Here's what I learned:
• The model for Orlean is travel writing, not investigative journalism.
• Readers read to discover new worlds they didn't know they wanted to discover, she says.
• Adventure is the journey from knowing something to not knowing something, she says.
• Orlean writes at a treadmill desk.
• You can't fake curiosity.
• You can't fake curiosity.
• Don't do your homework.
• Your job as a reporter is first of all to listen.
• Do your homework.
• There are three steps to writing a story: (1) Report (2) Think (3) Write. The most important step is the most undervalued, and to the outside world it looks like idling.
• "You should be able to tell your story without notes," she said.
• Orlean does not like orchids.
• Orlean is into gospel.
• There exists in the world a thick catalogue full of taxidermy supplies.

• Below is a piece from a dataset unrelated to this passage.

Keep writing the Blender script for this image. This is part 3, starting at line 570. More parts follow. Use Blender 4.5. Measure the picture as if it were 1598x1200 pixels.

• Do not underestimate the poetry of fact.
• If you have a job as a writer, you have a lucky life.
• Do stories that feel big, even if they look small.
• Orlean's next book will be about the L.A. Public Library
• She blames herself for the head cold currently sweeping through L.A.
• If you fail at writing a story, then write about the way the story failed.
• "There is no subject that has nothing of interest for you," she said.